** BEGIN DATA EXTRACT **
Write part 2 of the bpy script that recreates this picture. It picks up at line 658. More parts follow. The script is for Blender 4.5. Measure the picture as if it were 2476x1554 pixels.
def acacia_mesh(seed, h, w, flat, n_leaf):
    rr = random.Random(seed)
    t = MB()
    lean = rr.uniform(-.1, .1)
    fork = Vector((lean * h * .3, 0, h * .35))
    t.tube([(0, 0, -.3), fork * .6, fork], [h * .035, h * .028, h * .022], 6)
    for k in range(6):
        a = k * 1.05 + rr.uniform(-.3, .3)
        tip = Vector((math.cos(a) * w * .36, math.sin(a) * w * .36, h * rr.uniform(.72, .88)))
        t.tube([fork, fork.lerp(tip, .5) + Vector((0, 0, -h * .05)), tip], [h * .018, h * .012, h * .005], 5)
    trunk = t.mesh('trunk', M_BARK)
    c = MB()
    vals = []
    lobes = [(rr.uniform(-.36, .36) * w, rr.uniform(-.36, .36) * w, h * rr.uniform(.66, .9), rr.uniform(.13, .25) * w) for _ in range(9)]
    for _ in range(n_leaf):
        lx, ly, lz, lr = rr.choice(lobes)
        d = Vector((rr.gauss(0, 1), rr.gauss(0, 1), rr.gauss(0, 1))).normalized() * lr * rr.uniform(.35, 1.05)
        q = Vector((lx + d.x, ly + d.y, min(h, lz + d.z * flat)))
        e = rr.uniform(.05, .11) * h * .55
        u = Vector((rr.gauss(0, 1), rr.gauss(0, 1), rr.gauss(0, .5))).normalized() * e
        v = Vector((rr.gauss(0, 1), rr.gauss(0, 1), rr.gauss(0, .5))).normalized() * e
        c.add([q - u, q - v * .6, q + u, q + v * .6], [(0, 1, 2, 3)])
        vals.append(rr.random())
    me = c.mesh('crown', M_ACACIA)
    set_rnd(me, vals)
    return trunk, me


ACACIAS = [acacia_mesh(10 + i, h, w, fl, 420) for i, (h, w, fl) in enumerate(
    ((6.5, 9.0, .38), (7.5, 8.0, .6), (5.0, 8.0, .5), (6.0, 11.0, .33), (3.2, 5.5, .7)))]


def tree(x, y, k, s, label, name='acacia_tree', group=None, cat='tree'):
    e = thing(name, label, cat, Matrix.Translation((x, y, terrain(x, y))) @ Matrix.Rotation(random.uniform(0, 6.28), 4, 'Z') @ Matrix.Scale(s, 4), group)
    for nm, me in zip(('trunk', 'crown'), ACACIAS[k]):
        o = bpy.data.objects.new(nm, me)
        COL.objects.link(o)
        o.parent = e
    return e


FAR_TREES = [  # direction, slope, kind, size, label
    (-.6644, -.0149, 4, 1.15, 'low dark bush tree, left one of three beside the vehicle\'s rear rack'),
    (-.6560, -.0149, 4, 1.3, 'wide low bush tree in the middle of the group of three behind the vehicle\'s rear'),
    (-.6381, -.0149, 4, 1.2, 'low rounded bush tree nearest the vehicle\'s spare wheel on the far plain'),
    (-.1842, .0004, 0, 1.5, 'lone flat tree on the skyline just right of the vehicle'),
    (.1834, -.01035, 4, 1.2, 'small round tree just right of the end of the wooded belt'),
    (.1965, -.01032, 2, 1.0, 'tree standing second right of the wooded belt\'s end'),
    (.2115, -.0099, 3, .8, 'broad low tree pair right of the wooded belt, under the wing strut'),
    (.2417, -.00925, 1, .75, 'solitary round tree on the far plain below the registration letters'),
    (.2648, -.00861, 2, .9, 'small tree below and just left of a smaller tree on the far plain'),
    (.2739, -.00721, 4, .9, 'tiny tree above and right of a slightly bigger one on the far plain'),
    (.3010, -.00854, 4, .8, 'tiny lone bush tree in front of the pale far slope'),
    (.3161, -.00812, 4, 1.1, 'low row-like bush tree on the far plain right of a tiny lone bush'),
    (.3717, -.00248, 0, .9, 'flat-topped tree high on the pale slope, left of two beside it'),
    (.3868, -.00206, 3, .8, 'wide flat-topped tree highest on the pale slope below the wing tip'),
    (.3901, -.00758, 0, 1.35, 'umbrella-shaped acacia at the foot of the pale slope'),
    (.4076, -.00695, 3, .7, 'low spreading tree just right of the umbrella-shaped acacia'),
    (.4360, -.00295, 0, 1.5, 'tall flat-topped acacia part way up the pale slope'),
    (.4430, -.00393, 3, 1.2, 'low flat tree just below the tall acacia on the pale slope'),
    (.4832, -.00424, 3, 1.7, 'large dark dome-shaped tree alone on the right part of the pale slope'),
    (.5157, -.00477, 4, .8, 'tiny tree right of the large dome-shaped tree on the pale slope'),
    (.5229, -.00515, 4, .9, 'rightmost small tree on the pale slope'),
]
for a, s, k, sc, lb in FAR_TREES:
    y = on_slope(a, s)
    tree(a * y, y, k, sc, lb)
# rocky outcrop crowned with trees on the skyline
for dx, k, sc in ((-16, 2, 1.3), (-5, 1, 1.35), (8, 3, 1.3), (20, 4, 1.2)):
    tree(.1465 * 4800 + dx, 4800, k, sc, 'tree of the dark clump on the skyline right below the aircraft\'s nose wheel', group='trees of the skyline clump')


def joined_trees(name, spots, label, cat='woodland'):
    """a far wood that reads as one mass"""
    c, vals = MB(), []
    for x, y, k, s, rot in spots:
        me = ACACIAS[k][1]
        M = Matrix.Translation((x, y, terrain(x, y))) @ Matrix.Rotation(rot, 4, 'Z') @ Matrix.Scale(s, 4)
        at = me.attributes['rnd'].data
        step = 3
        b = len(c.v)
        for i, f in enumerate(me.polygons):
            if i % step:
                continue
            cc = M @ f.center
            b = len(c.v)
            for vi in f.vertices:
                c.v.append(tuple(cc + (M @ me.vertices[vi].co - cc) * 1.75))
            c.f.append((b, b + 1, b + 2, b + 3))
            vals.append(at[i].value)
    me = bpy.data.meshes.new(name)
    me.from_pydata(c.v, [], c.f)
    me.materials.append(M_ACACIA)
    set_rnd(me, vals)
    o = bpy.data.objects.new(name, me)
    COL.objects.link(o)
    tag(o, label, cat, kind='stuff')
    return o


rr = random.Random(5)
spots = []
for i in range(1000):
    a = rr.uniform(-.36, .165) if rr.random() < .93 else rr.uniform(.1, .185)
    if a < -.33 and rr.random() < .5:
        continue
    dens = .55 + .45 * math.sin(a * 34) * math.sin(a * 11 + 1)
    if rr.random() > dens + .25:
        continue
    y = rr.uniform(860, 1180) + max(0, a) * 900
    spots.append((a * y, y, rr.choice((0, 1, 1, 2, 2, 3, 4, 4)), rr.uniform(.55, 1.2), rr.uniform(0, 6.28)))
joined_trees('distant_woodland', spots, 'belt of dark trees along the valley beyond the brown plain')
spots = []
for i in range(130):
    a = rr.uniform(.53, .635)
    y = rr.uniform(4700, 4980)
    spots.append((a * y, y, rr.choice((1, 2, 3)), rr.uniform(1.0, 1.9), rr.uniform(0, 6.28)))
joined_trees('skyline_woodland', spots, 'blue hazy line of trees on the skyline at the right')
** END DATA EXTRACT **
DIRECTIONS ▸
Each line of the material must be restated exactly.

TASK ANSWER ▸
Write part 2 of the bpy script that recreates this picture. It picks up at line 658. More parts follow. The script is for Blender 4.5. Measure the picture as if it were 2476x1554 pixels.
def acacia_mesh(seed, h, w, flat, n_leaf):
    rr = random.Random(seed)
    t = MB()
    lean = rr.uniform(-.1, .1)
    fork = Vector((lean * h * .3, 0, h * .35))
    t.tube([(0, 0, -.3), fork * .6, fork], [h * .035, h * .028, h * .022], 6)
    for k in range(6):
        a = k * 1.05 + rr.uniform(-.3, .3)
        tip = Vector((math.cos(a) * w * .36, math.sin(a) * w * .36, h * rr.uniform(.72, .88)))
        t.tube([fork, fork.lerp(tip, .5) + Vector((0, 0, -h * .05)), tip], [h * .018, h * .012, h * .005], 5)
    trunk = t.mesh('trunk', M_BARK)
    c = MB()
    vals = []
    lobes = [(rr.uniform(-.36, .36) * w, rr.uniform(-.36, .36) * w, h * rr.uniform(.66, .9), rr.uniform(.13, .25) * w) for _ in range(9)]
    for _ in range(n_leaf):
        lx, ly, lz, lr = rr.choice(lobes)
        d = Vector((rr.gauss(0, 1), rr.gauss(0, 1), rr.gauss(0, 1))).normalized() * lr * rr.uniform(.35, 1.05)
        q = Vector((lx + d.x, ly + d.y, min(h, lz + d.z * flat)))
        e = rr.uniform(.05, .11) * h * .55
        u = Vector((rr.gauss(0, 1), rr.gauss(0, 1), rr.gauss(0, .5))).normalized() * e
        v = Vector((rr.gauss(0, 1), rr.gauss(0, 1), rr.gauss(0, .5))).normalized() * e
        c.add([q - u, q - v * .6, q + u, q + v * .6], [(0, 1, 2, 3)])
        vals.append(rr.random())
    me = c.mesh('crown', M_ACACIA)
    set_rnd(me, vals)
    return trunk, me


ACACIAS = [acacia_mesh(10 + i, h, w, fl, 420) for i, (h, w, fl) in enumerate(
    ((6.5, 9.0, .38), (7.5, 8.0, .6), (5.0, 8.0, .5), (6.0, 11.0, .33), (3.2, 5.5, .7)))]


def tree(x, y, k, s, label, name='acacia_tree', group=None, cat='tree'):
    e = thing(name, label, cat, Matrix.Translation((x, y, terrain(x, y))) @ Matrix.Rotation(random.uniform(0, 6.28), 4, 'Z') @ Matrix.Scale(s, 4), group)
    for nm, me in zip(('trunk', 'crown'), ACACIAS[k]):
        o = bpy.data.objects.new(nm, me)
        COL.objects.link(o)
        o.parent = e
    return e


FAR_TREES = [  # direction, slope, kind, size, label
    (-.6644, -.0149, 4, 1.15, 'low dark bush tree, left one of three beside the vehicle\'s rear rack'),
    (-.6560, -.0149, 4, 1.3, 'wide low bush tree in the middle of the group of three behind the vehicle\'s rear'),
    (-.6381, -.0149, 4, 1.2, 'low rounded bush tree nearest the vehicle\'s spare wheel on the far plain'),
    (-.1842, .0004, 0, 1.5, 'lone flat tree on the skyline just right of the vehicle'),
    (.1834, -.01035, 4, 1.2, 'small round tree just right of the end of the wooded belt'),
    (.1965, -.01032, 2, 1.0, 'tree standing second right of the wooded belt\'s end'),
    (.2115, -.0099, 3, .8, 'broad low tree pair right of the wooded belt, under the wing strut'),
    (.2417, -.00925, 1, .75, 'solitary round tree on the far plain below the registration letters'),
    (.2648, -.00861, 2, .9, 'small tree below and just left of a smaller tree on the far plain'),
    (.2739, -.00721, 4, .9, 'tiny tree above and right of a slightly bigger one on the far plain'),
    (.3010, -.00854, 4, .8, 'tiny lone bush tree in front of the pale far slope'),
    (.3161, -.00812, 4, 1.1, 'low row-like bush tree on the far plain right of a tiny lone bush'),
    (.3717, -.00248, 0, .9, 'flat-topped tree high on the pale slope, left of two beside it'),
    (.3868, -.00206, 3, .8, 'wide flat-topped tree highest on the pale slope below the wing tip'),
    (.3901, -.00758, 0, 1.35, 'umbrella-shaped acacia at the foot of the pale slope'),
    (.4076, -.00695, 3, .7, 'low spreading tree just right of the umbrella-shaped acacia'),
    (.4360, -.00295, 0, 1.5, 'tall flat-topped acacia part way up the pale slope'),
    (.4430, -.00393, 3, 1.2, 'low flat tree just below the tall acacia on the pale slope'),
    (.4832, -.00424, 3, 1.7, 'large dark dome-shaped tree alone on the right part of the pale slope'),
    (.5157, -.00477, 4, .8, 'tiny tree right of the large dome-shaped tree on the pale slope'),
    (.5229, -.00515, 4, .9, 'rightmost small tree on the pale slope'),
]
for a, s, k, sc, lb in FAR_TREES:
    y = on_slope(a, s)
    tree(a * y, y, k, sc, lb)
# rocky outcrop crowned with trees on the skyline
for dx, k, sc in ((-16, 2, 1.3), (-5, 1, 1.35), (8, 3, 1.3), (20, 4, 1.2)):
    tree(.1465 * 4800 + dx, 4800, k, sc, 'tree of the dark clump on the skyline right below the aircraft\'s nose wheel', group='trees of the skyline clump')


def joined_trees(name, spots, label, cat='woodland'):
    """a far wood that reads as one mass"""
    c, vals = MB(), []
    for x, y, k, s, rot in spots:
        me = ACACIAS[k][1]
        M = Matrix.Translation((x, y, terrain(x, y))) @ Matrix.Rotation(rot, 4, 'Z') @ Matrix.Scale(s, 4)
        at = me.attributes['rnd'].data
        step = 3
        b = len(c.v)
        for i, f in enumerate(me.polygons):
            if i % step:
                continue
            cc = M @ f.center
            b = len(c.v)
            for vi in f.vertices:
                c.v.append(tuple(cc + (M @ me.vertices[vi].co - cc) * 1.75))
            c.f.append((b, b + 1, b + 2, b + 3))
            vals.append(at[i].value)
    me = bpy.data.meshes.new(name)
    me.from_pydata(c.v, [], c.f)
    me.materials.append(M_ACACIA)
    set_rnd(me, vals)
    o = bpy.data.objects.new(name, me)
    COL.objects.link(o)
    tag(o, label, cat, kind='stuff')
    return o


rr = random.Random(5)
spots = []
for i in range(1000):
    a = rr.uniform(-.36, .165) if rr.random() < .93 else rr.uniform(.1, .185)
    if a < -.33 and rr.random() < .5:
        continue
    dens = .55 + .45 * math.sin(a * 34) * math.sin(a * 11 + 1)
    if rr.random() > dens + .25:
        continue
    y = rr.uniform(860, 1180) + max(0, a) * 900
    spots.append((a * y, y, rr.choice((0, 1, 1, 2, 2, 3, 4, 4)), rr.uniform(.55, 1.2), rr.uniform(0, 6.28)))
joined_trees('distant_woodland', spots, 'belt of dark trees along the valley beyond the brown plain')
spots = []
for i in range(130):
    a = rr.uniform(.53, .635)
    y = rr.uniform(4700, 4980)
    spots.append((a * y, y, rr.choice((1, 2, 3)), rr.uniform(1.0, 1.9), rr.uniform(0, 6.28)))
joined_trees('skyline_woodland', spots, 'blue hazy line of trees on the skyline at the right')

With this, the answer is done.